Pretty surfaces, shallow depths
I'm reminded of why biopics generally fail when they attempt to present some objective truth about their subjects based on the subjective impressions of people that knew them: the inner lives of others, even that one person we are closer to than anyone else, remain mysteries to us. Control's Ian Curtis (Sam Riley) is composed of the recollections of his widow, Deborah Curtis, who shares co-writing credit and served as the film's executive producer.

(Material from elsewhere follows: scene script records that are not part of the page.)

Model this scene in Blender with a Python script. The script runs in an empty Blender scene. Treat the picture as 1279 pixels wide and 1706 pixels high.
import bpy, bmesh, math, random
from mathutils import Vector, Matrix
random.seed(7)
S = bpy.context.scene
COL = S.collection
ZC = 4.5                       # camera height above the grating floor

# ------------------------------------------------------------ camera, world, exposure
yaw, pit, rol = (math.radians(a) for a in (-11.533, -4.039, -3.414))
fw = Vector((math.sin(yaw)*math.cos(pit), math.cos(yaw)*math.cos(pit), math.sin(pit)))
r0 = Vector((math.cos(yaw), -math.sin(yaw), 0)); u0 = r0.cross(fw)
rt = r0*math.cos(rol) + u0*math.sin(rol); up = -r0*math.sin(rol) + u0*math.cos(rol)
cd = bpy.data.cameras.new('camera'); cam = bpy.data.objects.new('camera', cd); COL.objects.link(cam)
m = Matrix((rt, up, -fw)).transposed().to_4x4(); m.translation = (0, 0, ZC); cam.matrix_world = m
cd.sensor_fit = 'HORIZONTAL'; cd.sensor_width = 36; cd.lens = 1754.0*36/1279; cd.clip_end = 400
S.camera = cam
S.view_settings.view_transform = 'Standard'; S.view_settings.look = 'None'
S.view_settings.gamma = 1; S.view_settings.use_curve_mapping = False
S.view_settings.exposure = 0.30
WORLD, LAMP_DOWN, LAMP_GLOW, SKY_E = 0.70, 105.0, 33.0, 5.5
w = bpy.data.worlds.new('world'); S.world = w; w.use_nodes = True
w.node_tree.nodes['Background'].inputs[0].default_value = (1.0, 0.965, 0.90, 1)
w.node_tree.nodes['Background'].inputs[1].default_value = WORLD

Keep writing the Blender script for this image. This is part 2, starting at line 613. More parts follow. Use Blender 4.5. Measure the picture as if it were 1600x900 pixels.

Like Hari in Solyaris who is incomplete because she's only a manifestation of Kris Kelvin's impressions of her, there appears to be nothing more to Ian than what Deborah believes to be the truth about him.

While Ian remains incomplete, Annik Honoré (Alexandra Maria Lara), the third party in this love triangle, is reduced to a cipher. We know nothing about her, and she appears to know nothing about Ian. Months into their relationship she implores him to open up by telling her his favorite film and color. That this conversation is the most intimate that they have beyond a clichéd marrying-young-is-a-mistake confession within hours of meeting, demonstrates how completely the deck is stacked against empathy for Annik and by consequence against understanding Ian's interest in Annik. The conclusion Control would have us draw is that Ian's tryst with Annik was the product of little more than base sexual desire muddled with repulsion at the banality of life with Housefrau Debbie Samantha Morton) and baby. This does a disservice to Ian, Annik and, ultimately, Deborah.